**DIRECTIONS:** Every line below that holds the string "scene" should be copied out.

**GIVEN INFORMATION:**
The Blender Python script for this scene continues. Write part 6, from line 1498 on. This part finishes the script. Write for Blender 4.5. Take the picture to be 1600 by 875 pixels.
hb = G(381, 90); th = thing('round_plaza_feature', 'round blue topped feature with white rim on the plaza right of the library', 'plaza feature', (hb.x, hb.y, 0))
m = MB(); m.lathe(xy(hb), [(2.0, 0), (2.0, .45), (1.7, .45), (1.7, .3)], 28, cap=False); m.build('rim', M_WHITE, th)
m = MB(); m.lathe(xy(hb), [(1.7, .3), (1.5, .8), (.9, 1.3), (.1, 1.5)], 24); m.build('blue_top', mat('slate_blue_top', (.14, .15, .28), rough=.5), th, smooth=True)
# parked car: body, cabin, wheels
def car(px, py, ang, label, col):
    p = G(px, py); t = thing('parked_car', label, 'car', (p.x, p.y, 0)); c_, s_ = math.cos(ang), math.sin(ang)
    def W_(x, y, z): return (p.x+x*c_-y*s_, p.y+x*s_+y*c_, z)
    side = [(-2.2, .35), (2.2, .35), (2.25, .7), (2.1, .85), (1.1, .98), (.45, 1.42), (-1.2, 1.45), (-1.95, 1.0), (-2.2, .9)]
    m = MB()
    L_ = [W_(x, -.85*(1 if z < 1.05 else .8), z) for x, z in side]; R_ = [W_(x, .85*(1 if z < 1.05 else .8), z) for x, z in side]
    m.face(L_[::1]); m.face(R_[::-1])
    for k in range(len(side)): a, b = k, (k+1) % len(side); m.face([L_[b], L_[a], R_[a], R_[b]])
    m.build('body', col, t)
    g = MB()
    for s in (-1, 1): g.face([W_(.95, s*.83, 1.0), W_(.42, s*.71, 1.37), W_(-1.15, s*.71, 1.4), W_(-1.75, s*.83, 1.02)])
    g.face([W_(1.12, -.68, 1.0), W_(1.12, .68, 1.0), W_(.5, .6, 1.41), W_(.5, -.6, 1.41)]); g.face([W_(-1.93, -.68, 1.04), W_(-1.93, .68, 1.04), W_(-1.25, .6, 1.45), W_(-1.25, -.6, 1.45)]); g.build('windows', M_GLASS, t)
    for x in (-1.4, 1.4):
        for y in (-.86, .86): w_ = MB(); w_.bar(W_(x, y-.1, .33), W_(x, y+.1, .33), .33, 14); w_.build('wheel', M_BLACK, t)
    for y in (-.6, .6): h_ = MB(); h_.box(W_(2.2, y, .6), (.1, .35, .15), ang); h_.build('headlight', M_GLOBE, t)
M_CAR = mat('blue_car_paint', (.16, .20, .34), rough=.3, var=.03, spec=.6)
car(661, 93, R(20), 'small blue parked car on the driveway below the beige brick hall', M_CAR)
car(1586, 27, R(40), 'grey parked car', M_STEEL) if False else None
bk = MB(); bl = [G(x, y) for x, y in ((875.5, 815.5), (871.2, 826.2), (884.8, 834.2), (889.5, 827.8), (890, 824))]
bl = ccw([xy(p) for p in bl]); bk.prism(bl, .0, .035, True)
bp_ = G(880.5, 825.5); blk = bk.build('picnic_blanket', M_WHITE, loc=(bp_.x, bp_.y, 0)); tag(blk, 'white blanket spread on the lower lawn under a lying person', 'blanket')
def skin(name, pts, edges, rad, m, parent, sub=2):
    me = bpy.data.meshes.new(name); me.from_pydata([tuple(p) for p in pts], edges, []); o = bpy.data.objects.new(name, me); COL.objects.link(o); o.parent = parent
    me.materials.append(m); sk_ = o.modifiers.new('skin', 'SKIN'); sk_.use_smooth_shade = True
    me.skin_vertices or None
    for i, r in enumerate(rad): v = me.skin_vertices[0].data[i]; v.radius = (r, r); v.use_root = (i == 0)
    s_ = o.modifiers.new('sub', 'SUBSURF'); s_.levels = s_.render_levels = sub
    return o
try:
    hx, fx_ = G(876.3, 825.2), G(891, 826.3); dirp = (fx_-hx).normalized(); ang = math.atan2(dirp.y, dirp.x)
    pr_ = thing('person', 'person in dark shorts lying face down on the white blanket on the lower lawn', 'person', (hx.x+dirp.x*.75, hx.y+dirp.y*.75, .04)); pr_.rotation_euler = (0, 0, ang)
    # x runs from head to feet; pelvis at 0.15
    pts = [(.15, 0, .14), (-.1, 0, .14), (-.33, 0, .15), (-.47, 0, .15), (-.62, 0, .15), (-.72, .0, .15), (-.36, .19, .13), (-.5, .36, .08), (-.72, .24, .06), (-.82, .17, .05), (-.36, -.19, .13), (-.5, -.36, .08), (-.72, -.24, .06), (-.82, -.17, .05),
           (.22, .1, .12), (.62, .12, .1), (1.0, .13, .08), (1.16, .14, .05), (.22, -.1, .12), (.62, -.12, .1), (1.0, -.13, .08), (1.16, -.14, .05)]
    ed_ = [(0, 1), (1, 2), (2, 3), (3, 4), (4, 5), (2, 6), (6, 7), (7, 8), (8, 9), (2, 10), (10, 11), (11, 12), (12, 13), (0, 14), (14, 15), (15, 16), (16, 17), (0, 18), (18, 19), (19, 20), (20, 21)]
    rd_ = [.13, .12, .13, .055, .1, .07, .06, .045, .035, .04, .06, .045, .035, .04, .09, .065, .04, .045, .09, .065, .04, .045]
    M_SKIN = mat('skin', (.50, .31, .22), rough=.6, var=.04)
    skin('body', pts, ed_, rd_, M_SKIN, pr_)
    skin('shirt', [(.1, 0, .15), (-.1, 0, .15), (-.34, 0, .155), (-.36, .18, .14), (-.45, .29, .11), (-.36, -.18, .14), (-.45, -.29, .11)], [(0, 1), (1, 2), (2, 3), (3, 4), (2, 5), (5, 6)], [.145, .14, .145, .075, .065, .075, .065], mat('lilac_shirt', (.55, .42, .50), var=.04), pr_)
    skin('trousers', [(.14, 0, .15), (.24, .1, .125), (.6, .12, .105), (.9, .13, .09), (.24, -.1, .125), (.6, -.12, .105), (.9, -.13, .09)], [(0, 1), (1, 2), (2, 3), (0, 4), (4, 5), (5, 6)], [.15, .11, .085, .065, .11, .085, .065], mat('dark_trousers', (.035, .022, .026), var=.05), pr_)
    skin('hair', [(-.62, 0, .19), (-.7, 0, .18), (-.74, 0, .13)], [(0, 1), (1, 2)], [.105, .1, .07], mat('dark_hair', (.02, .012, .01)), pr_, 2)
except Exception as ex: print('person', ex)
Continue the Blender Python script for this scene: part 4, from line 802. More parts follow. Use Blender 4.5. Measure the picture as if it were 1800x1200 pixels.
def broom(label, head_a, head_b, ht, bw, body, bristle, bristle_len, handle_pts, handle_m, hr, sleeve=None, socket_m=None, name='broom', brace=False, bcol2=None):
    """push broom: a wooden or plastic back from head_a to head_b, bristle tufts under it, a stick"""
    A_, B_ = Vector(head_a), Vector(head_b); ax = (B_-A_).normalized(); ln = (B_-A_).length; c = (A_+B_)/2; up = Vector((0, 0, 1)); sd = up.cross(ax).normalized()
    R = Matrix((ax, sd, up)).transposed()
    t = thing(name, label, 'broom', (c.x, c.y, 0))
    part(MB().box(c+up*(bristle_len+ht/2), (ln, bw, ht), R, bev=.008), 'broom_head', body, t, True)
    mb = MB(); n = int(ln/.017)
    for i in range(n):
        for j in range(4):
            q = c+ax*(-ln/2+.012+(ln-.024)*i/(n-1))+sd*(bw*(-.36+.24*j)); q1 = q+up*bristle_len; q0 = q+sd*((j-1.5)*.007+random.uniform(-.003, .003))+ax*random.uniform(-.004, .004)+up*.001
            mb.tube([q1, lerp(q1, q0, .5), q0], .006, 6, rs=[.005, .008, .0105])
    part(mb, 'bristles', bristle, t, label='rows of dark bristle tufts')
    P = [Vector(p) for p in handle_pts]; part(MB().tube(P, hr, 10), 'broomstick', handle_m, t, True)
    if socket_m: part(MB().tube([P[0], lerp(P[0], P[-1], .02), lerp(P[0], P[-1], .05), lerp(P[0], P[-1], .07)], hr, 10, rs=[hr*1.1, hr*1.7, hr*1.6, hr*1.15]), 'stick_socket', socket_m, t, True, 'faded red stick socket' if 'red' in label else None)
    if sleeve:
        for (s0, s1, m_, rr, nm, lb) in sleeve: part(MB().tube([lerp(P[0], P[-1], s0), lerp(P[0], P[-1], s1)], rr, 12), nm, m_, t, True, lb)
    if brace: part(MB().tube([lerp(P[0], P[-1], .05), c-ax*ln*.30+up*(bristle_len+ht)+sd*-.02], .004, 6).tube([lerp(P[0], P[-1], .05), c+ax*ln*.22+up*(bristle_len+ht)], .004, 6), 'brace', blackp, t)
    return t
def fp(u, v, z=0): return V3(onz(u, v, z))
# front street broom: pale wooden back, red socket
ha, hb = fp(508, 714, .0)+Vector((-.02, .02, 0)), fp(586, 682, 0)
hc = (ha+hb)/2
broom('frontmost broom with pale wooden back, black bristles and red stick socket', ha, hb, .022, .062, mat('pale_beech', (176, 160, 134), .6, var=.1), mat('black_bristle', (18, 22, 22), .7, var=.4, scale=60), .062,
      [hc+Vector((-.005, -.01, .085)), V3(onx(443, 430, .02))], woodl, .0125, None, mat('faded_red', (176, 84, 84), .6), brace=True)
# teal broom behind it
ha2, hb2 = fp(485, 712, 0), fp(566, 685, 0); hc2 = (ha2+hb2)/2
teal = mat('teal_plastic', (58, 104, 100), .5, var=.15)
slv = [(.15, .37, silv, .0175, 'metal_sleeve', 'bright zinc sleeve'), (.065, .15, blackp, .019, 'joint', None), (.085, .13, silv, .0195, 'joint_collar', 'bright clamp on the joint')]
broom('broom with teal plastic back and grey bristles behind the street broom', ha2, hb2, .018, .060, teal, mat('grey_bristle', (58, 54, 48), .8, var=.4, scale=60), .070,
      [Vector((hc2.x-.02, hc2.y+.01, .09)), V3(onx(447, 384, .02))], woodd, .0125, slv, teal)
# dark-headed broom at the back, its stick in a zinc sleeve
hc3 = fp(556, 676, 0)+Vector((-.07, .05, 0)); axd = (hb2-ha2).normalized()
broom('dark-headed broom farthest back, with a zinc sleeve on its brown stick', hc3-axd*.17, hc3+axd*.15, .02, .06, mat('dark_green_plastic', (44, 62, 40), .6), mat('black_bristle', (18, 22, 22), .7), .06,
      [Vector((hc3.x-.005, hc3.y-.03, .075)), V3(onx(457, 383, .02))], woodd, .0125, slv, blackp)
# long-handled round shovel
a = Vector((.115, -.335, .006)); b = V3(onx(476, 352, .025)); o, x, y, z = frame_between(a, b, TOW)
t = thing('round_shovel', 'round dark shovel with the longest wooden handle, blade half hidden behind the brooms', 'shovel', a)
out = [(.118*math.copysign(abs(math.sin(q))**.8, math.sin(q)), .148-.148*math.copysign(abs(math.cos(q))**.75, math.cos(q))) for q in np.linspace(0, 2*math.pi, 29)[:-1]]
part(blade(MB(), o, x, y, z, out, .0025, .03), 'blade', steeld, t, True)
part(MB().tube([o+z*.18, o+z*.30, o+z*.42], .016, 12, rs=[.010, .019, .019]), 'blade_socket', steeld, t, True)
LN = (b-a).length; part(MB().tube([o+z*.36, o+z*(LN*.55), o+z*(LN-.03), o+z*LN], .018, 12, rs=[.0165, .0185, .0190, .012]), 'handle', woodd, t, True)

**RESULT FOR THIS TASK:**
The Blender Python script for this scene continues. Write part 6, from line 1498 on. This part finishes the script. Write for Blender 4.5. Take the picture to be 1600 by 875 pixels.
Continue the Blender Python script for this scene: part 4, from line 802. More parts follow. Use Blender 4.5. Measure the picture as if it were 1800x1200 pixels.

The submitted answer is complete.